In a revised master circular on investment guidelines, the regulator said that allocations to Sebi-regulated real estate investment trusts (REITs), Category I and II AIFs, and gold and silver ETFs will be capped at 5 per cent of a scheme’s assets under management. Exposure to any single AIF has been limited to 10 per cent of the fund’s corpus.
PFRDA has also opened the door for pension funds to invest in Nifty 250 index constituents, as well as BSE 250 companies that are not part of the Nifty 250 basket.
Kurian Jose, CEO of Tata Pension Management, said the expanded framework makes NPS portfolios “more contemporary” with diversification and return-enhancing avenues. “By allowing judicious, strictly capped exposures, the new framework introduces crucial diversification and access to specialised asset classes, enhancing the potential for risk-adjusted returns without compromising the system’s fundamental safety,” he said.

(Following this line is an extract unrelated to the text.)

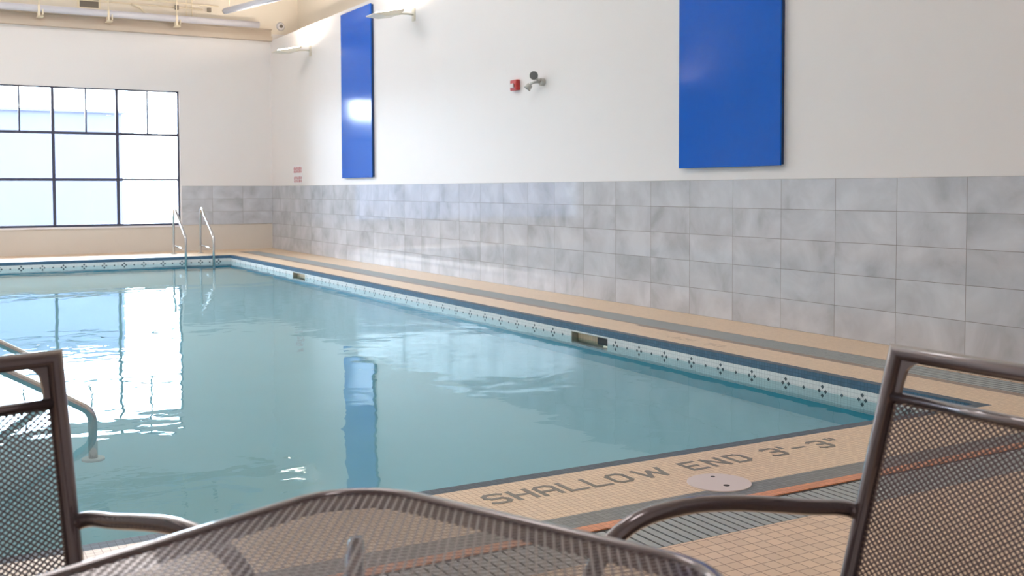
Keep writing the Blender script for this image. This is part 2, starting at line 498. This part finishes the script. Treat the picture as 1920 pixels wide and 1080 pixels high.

The seven fund managers handling NPS’ tier-I equity schemes have delivered five-year returns ranging from 14.25 per cent to 16.95 per cent. For the optional tier-II accounts, which allow unrestricted withdrawals, the five-year returns stand between 14.67 per cent and 16.92 per cent.
Amit Shetty, CEO of Embassy Office Parks REIT, said the wider investment choices will enable long-term pension capital to flow into productive Grade-A assets and support stronger retirement outcomes.
Shirish Godbole, CEO of Knowledge Realty Trust, added that greater pension-fund participation in REITs and InvITs strengthens the capital base for infrastructure and real estate.
Gopal Jain, managing partner at Gaja Capital and co-chair of the regulatory affairs committee at IVCA, said the changes reflect a clear, steady vision of how India’s pension architecture can drive long-term value creation.